In the meantime, the ships of the U.S. Navy rust. “Unaddressed rust and corrosion on Navy ships has downstream effects on maintenance and readiness…”67 (Photo 1)
Photo 1.68 USS Dewey (DDG 105) Arleigh Burke-class Flight IIA guided missile destroyer – coming into Singapore February 18, 2025
Then there are the issues of the number of naval personnel and their training. On March 12, 2025, the GAO released a report. Entitled “Military Readiness: Implementing GAO’s Recommendations Can Help DOD Address Persistent Challenges across Air, Sea, Ground, and Space Domains,” it found “The Navy faces several interrelated personnel and training challenges that inhibit sailors’ ability to complete required ship maintenance. In September 2024, we found that the Navy does not fill all required ship positions, and that sailors assigned to a ship are sometimes unavailable for duty (for example, temporarily assigned to another ship) or may have inadequate training or preparation for their positions, as shown in figure 1.”
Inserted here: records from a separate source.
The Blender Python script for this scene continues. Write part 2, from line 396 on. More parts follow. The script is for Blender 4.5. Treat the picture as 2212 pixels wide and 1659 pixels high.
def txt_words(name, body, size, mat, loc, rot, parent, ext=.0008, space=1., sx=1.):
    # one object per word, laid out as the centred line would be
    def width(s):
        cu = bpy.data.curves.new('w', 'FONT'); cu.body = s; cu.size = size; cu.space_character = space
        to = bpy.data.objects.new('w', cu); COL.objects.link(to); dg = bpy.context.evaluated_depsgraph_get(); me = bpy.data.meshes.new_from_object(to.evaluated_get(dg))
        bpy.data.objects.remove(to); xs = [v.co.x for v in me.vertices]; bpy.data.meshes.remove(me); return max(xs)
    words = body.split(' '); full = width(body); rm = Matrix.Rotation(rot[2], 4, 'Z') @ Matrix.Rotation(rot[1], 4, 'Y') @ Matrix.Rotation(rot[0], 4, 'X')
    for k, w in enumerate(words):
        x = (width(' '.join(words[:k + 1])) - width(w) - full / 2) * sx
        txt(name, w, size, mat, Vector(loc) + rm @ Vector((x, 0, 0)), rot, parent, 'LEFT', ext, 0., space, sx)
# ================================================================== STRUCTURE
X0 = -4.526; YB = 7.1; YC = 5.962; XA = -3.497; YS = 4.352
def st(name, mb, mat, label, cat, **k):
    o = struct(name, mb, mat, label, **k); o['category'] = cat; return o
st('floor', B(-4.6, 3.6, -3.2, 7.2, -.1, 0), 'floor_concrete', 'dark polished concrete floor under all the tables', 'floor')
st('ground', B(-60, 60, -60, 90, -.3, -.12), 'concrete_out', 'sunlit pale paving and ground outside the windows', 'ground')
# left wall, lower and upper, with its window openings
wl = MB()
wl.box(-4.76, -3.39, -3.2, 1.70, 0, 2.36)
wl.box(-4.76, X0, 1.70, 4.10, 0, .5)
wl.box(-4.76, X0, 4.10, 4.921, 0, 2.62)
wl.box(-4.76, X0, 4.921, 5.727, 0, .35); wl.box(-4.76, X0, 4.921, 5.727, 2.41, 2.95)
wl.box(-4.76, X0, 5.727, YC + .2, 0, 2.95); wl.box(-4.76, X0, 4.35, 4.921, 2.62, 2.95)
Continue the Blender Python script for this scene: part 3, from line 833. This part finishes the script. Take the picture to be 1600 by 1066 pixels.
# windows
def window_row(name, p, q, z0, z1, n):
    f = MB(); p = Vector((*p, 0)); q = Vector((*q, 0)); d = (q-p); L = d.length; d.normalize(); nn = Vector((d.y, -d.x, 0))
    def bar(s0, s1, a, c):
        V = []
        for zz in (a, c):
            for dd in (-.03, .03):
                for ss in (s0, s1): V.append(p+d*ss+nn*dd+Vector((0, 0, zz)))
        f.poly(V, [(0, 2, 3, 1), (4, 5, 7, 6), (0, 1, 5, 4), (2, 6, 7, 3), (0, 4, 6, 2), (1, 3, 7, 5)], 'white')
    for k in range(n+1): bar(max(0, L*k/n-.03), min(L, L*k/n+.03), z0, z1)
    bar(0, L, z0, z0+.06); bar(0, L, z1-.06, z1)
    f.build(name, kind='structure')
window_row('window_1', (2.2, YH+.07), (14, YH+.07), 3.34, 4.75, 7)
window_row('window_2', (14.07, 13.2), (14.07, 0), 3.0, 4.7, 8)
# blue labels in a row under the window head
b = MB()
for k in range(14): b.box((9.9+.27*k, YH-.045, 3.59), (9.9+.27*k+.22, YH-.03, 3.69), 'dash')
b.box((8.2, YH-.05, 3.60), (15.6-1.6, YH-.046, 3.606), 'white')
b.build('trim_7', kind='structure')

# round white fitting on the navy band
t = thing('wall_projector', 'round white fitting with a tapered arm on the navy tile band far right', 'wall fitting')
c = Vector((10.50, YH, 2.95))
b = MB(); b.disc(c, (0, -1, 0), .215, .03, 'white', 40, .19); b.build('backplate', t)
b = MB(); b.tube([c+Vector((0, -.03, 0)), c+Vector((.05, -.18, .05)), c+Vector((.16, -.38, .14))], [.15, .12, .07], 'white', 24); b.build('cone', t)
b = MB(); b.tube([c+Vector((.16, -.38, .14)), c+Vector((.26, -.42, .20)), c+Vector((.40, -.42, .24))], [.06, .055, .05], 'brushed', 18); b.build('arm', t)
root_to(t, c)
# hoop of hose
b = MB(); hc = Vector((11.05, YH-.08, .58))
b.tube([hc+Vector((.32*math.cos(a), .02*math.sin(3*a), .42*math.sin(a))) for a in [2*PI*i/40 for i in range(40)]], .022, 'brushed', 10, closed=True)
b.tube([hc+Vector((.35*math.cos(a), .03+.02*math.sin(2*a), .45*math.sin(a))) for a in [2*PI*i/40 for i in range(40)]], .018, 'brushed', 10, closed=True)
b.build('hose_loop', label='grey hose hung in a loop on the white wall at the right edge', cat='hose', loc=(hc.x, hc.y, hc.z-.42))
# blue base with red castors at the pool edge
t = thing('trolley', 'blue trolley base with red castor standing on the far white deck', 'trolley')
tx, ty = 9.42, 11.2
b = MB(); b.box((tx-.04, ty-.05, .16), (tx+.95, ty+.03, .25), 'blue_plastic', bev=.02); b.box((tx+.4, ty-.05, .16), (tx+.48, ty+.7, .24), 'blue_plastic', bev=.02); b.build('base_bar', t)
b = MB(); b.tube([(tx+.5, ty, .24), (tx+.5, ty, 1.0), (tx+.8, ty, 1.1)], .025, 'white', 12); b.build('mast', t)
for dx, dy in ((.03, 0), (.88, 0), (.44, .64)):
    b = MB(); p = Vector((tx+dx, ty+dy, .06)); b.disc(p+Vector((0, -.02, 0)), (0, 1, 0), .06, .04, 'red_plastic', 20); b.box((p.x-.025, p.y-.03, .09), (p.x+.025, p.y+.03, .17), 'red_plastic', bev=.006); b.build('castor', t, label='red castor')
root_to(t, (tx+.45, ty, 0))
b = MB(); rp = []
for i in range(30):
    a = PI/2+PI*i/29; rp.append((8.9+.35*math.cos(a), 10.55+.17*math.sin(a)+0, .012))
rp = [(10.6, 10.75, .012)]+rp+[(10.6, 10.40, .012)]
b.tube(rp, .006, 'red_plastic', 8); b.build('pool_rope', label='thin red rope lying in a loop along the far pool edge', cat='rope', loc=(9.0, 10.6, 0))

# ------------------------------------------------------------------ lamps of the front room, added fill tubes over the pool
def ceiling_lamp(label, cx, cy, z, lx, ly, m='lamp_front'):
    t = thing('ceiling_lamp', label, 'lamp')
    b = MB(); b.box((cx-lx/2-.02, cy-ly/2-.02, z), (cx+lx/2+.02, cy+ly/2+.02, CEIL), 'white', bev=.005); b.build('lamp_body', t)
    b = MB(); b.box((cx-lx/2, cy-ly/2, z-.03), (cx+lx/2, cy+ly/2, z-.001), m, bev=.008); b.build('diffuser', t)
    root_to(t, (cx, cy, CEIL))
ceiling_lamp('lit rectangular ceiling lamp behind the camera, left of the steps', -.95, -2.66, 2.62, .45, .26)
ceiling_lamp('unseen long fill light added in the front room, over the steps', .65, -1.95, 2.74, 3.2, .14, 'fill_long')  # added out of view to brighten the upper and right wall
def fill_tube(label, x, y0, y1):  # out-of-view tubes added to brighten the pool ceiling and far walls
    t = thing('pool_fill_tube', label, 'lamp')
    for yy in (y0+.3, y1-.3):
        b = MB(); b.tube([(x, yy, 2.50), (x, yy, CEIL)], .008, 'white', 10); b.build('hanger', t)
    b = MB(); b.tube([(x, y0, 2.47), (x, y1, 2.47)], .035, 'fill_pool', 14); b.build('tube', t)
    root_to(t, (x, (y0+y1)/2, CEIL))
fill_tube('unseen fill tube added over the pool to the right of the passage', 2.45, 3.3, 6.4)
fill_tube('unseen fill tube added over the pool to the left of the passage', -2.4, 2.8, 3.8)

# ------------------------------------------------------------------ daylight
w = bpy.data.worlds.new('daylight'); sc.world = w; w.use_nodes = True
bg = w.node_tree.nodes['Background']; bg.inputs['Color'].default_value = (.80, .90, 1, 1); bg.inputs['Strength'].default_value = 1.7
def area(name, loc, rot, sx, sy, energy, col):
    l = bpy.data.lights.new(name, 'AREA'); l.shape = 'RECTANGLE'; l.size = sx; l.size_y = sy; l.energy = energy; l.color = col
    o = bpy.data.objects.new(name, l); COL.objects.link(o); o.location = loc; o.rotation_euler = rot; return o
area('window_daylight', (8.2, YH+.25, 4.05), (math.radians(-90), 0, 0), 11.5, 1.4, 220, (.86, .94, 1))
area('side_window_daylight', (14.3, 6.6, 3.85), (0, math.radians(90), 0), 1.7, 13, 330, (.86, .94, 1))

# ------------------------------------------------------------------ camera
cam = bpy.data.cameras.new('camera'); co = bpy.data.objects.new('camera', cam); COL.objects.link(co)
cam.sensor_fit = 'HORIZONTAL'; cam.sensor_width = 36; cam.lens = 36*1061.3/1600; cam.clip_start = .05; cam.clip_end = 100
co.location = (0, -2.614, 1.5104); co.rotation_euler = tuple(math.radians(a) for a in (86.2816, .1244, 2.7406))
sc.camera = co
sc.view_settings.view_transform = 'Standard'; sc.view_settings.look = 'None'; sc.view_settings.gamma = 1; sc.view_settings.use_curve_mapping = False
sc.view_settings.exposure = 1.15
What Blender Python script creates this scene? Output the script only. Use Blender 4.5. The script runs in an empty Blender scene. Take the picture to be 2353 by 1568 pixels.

Figure 1. Sailors Required and Assigned for Selected Ship Classes
“Sailor shortages hinder sailors’ ability to complete required maintenance, according to ship executive officers we surveyed, sailors from our visits to 25 ships, and our review of Navy data. For example, 63 percent of executive officers completing our survey said it was moderately to extremely difficult to complete repairs while underway with the number of sailors assigned to their ships. Our work found that the total sailor-led maintenance backlog declined for aircraft carriers and surface ships but increased for submarines. For a subset of maintenance actions classified as “mission-limiting” based on their priority and impact, the backlog worsened in fiscal year 2023, increasing by about 8 percent, according to our analysis.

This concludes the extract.